I progressi ci sono, specialmente in ambiti come il riciclo dei materiali e la raccolta dei rifiuti: l’Italia, infatti, è tra gli Stati europei che non rischiano di mancare l’obiettivo di preparazione per il riutilizzo e il riciclaggio dei rifiuti urbani (55 %) e l’obiettivo di riciclaggio per i rifiuti di imballaggio (65 %). Ma la strada verso il raggiungimento di altri obiettivi di sostenibilità ambientale imposti dall’Unione europea è ancora lunga – soprattutto su temi come l’inquinamento atmosferico e la tutela della biodiversità – anche perché in Italia non vengono investiti abbastanza fondi pubblici nello sviluppo green.

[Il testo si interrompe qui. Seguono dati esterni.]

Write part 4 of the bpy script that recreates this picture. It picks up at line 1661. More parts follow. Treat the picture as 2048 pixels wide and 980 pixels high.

Il gap tra fondi e stime di spesa
Secondo il Riesame dell’attuazione delle politiche ambientali 2025 – la quarta edizione, pubblicata nel mese di luglio dalla Commissione europea, che si riferisce al periodo 2021-27 – infatti, a fronte di 39,7 miliardi di euro (a prezzi 2022) all’anno di investimenti annuali necessari per conseguire gli obiettivi ambientali del Paese nei settori della prevenzione e della riduzione dell’inquinamento, dell’economia circolare e dei rifiuti, della protezione e gestione delle acque, della biodiversità e degli ecosistemi, l’Italia ne stanzia “solo” 31,4 miliardi di euro all’anno (a prezzi 2022), compresi i finanziamenti dell’Ue – che inclusi i fondi della Bei pesano per poco meno di un terzo (29%) -, la spesa pubblica e privata nazionale che pesa per circa il 71 per cento. Il finanziamento pubblico totale (europeo e pubblico nazionale) rappresenta il 54 % del totale.
Il gap tra fondi necessari e stime di spesa è presto calcolato: circa 8,3 miliardi di euro, pari allo 0,4% del Pil nazionale (una percentuale inferiore rispetto alla media europea dello 0,77%). Il gap tra fabbisogno e investimenti, però, è in fase di riduzione: si è sicuramente ridotto rispetto a quanto rilevato nella precedente edizione di questo “bilancio” sul conseguimento degli obiettivi green da parte dei paesi europei, che in precedenza era stato pubblicato nel 2017, nel 2019 e nel 2022. Nel report del 2022, che si riferiva al periodo 2014-2020, il gap era di circa 10,2 miliardi pari alla differenza tra il fabbisogno di investimenti per l’Italia per un anno medio – che era decisamente più basso: 21,9 miliardi di euro – e gli stanziamenti, che all’epoca erano 11,7 miliardi, quindi un terzo rispetto a quanto stimato nel 2025 per il periodo 2021-27.
Gli investimenti da fare
Tornando al fabbisogno attuale di investimenti, la quota maggiore dovrebbe andare a sostenere l’economia circolare – uno dei perni attorno al quale ruotano le politiche green europee e in questo nuovo corso è stato “riletto” in chiave di asset per la competitività – che avrebbe bisogno di circa 17,6 miliardi di euro l’anno. Mancherebbero all’appello, secondo le stime della Commissione, circa 2,8 miliardi di euro all’anno ai quali si dovrebbe aggiungere poco meno di mezzo miliardo da indirizzare ad azioni per la gestione dei rifiuti (non appartenenti all’economia circolare). A seguire, circa 9,2 miliardi dovrebbero andare alla prevenzione e alla riduzione dell’inquinamento; 8,1 miliardi di euro per le acque e 4,8 euro per la biodiversità e gli ecosistemi a 4,8 miliardi di euro.
Sfide e obiettivi
Le sfide principali del nostro Paese, secondo il report, sono la riduzione di inquinanti atmosferici – nonostante siano stati fatti alcuni progressi, infatti, persistono superamenti dei valori limite sia per il PM10 sia per il biossido di azoto -, nel trattamento delle acque reflue, con sanzioni della Corte di giustizia Ue irrogate per due (su quattro) procedure di infrazione in corso. Infine, c’è il tema della biodiversità: lo stato di conservazione di habitat e specie deve essere migliorato.